Ce qui est vrai c'est que dès le mois en cours, période d'entrée en vigueur de la TTVN, la première incidence est une chute des ventes des véhicules. C'est en fait deux incidences en une parce que selon les concessionnaires, beaucoup de demandes d'achat ont été retirées à cause de ces frais supplémentaires. La mévente des véhicules les inquiète donc sérieusement, mais le 1% de taxe qu'ils doivent désormais à l'Etat est jugé futile. Ceci étant, ils font d'une pierre deux coups et demandent aux responsables de reporter l'application de cette taxe pour qu'ils puissent gérer les dossiers des acheteurs en suspens. Les acheteurs, eux, peineraient à revendiquer quoi que ce soit en l'absence de recours légal ou d'instruments de substitution sur lesquels ils se rabattraient si le véhicule, neuf ou d'occasion, devient désormais hors de leur portée. Ce sont donc les concessionnaires qui gagnent le plus pour payer le moins face à des acquéreurs qui paient le plus dans tous les cas de figure. Une taxe de 50.000 à 150.000 dinars imposable aux seconds contre 1% sur le chiffre d'affaires pour les premiers, la comparaison est impensable. C'est peut-être la première fois qu'une disposition soit aussi rapidement publiée dans le Journal officiel pour devenir très vite exécutoire.
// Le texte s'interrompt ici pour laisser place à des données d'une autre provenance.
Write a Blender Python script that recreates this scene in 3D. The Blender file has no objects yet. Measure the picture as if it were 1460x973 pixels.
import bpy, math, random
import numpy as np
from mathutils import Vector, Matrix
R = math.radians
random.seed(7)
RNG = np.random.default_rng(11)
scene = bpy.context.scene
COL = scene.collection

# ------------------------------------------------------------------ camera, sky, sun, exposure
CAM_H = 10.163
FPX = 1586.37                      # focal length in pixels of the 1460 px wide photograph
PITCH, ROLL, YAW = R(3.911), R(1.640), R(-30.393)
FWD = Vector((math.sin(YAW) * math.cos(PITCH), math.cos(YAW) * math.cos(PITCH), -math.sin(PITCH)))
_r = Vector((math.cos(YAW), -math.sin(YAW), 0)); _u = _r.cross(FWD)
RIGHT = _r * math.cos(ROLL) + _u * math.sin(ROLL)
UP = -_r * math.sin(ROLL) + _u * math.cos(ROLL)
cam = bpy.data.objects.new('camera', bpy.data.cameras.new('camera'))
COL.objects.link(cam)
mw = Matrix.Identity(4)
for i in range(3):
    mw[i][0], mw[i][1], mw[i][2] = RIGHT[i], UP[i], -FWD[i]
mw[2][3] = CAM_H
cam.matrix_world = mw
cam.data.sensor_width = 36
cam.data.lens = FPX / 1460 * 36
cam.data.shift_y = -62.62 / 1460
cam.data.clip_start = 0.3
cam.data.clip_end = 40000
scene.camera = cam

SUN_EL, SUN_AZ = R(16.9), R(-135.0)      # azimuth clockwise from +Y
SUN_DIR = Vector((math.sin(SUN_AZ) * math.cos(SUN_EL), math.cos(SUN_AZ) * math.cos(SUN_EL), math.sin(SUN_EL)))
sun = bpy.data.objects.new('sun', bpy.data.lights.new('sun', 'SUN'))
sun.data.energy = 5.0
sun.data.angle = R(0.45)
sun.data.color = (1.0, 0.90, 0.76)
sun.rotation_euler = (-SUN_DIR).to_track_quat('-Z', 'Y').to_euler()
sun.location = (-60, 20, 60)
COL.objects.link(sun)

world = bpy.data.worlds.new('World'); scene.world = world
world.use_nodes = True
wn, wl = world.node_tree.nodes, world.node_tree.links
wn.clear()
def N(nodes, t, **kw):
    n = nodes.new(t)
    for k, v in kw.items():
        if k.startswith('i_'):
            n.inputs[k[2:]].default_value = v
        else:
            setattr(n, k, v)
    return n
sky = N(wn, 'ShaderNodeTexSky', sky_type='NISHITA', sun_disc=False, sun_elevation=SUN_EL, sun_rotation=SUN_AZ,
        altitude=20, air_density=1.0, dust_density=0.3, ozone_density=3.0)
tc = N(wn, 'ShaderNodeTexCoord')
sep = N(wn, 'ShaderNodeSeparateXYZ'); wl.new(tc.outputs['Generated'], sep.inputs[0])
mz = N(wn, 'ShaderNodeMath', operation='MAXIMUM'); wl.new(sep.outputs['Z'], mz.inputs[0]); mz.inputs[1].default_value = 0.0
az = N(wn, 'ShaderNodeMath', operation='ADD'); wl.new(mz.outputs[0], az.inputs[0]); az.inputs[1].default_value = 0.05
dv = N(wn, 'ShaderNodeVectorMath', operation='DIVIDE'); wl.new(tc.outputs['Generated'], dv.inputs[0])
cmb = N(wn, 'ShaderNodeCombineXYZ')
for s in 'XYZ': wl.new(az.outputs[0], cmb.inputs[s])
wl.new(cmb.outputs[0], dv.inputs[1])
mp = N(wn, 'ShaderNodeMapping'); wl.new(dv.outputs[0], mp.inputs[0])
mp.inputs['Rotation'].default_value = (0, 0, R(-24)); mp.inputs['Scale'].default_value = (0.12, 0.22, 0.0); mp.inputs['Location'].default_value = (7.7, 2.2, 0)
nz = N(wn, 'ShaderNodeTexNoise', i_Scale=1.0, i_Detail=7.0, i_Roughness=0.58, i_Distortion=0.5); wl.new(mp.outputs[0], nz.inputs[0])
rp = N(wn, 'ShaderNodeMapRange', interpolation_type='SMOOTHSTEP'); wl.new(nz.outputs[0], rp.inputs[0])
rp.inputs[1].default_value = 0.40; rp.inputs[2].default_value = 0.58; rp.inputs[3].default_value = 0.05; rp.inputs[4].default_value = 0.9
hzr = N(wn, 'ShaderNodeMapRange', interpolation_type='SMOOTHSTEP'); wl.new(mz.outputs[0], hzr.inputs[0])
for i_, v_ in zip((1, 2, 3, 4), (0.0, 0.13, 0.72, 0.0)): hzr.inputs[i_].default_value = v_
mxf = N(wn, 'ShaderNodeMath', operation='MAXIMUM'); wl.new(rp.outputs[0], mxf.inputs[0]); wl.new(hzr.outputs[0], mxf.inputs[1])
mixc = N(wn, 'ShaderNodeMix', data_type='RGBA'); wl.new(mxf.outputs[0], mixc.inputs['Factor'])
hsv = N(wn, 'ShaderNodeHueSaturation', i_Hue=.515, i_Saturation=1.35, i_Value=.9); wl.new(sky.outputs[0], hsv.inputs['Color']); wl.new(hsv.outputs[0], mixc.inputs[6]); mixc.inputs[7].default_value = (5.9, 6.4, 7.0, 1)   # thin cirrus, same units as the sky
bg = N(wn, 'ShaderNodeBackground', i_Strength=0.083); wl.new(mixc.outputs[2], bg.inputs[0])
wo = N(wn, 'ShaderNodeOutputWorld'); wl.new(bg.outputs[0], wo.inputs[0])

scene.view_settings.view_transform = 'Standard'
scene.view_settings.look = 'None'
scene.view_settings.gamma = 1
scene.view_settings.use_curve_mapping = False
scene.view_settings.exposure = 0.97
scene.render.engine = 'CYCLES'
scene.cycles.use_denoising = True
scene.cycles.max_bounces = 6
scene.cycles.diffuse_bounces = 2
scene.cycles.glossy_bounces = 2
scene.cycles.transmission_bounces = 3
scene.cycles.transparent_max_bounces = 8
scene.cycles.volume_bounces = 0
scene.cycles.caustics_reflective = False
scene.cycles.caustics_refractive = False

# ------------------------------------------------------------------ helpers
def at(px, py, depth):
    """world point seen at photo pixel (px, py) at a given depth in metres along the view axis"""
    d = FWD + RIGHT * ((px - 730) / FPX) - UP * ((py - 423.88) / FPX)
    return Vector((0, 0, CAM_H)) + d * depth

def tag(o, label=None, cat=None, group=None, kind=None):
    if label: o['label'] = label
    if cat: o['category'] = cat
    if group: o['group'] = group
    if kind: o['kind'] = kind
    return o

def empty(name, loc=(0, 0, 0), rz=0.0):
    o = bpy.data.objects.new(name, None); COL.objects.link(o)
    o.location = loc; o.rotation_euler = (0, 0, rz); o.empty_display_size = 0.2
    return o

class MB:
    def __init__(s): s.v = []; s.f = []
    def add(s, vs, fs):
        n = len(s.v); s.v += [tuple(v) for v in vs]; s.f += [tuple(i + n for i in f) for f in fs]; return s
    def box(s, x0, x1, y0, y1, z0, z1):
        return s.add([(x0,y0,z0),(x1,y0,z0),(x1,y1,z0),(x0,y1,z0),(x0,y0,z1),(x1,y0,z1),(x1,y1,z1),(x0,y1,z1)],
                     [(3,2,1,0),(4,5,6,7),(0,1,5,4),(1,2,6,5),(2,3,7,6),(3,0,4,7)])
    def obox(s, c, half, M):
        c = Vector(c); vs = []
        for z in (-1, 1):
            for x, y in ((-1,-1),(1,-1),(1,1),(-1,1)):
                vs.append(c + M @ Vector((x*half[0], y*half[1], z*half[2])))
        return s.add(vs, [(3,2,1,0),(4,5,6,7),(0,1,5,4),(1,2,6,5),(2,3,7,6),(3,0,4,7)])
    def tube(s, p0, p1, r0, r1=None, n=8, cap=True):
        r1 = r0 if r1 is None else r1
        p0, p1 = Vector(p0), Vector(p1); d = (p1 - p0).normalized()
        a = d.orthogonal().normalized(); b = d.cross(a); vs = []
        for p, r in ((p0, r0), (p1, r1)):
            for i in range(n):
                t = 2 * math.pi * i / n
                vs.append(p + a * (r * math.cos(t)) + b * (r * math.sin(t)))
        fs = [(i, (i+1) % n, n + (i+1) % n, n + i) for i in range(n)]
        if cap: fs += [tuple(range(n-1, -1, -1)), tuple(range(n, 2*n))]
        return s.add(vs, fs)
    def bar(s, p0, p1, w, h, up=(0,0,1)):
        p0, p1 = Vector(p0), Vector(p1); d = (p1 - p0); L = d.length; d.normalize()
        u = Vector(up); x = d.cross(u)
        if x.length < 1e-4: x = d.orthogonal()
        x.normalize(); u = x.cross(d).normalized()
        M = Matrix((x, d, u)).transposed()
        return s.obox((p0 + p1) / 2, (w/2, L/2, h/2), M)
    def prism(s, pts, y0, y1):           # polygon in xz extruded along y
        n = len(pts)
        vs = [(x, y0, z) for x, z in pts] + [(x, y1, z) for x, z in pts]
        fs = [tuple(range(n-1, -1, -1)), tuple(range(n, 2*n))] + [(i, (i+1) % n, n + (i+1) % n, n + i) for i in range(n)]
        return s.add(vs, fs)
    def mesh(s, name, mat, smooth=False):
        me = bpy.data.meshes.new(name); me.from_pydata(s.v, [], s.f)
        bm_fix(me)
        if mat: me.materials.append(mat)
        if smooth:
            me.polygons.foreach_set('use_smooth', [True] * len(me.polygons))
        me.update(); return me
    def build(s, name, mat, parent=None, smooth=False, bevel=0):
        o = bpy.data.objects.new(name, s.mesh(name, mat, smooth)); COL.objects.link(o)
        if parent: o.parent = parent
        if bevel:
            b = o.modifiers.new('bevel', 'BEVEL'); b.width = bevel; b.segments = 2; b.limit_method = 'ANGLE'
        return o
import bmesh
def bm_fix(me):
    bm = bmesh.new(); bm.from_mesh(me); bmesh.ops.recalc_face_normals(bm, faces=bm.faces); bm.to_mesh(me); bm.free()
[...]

Et l'autre incidence, l'augmentation inévitable des prix des voitures d'occasion. L'on se rappelle que l'installation d'une multitude de concessionnaires de voitures en Algérie a été permise surtout pour rajeunir et moderniser le parc national. C'est ce qui a été fait en un laps de temps très court. Un retour à la position initiale peut cependant être très vite opéré. Si les voitures neuves deviennent inaccessibles, il est évident que ce sont celles d'occasion qui prendraient le relais dans les années à venir. Ce n'est pas la première fois que les politiques font des volte-face qui coûtent cher à la nation et font perdre du temps et de l'énergie au pays. Le gouvernement est, faut-il le dire, revenu récemment aux anciennes dispositions des textes régissant les marchés publics. Le président de la République en personne a interdit l'option du gré à gré dans l'octroi de marchés mais elle est régulièrement retenue dans des opérations diverses comme par exemple la construction d'infrastructures culturelles.

Le gouvernement vient de prendre d'autres mesures pour les contredire quotidiennement. Ahmed Ouyahia a en effet signé récemment une instruction par laquelle il fait savoir aux médias publics qu'ils ne sont pas obligés de couvrir toutes les activités des ministres. Par contre, il leur demande d'assurer une couverture régulière au point de presse de Boukerzaza, le ministre de la Communication. Il n'y a pas un jour où la télévision nationale ne filme un Amar Ghoul en train d'arpenter les routes non encore construites. Le chef du gouvernement a aussi ordonné à ses ministres de ne pas dénigrer l'action l'un de l'autre. «Celui qui a envie de le faire, qu'il s'en abstienne», leur a-t-il dit. Des débâcles d'un système vieillissant, l'Algérie en retiendra beaucoup. Comme celles de voir ses ministres faire des signes de la main à des voyageurs ou remplir leurs poches de pistaches. Mais celles-ci sont plutôt pour rire contrairement à beaucoup d'autres qui la font pleurer à chaudes larmes.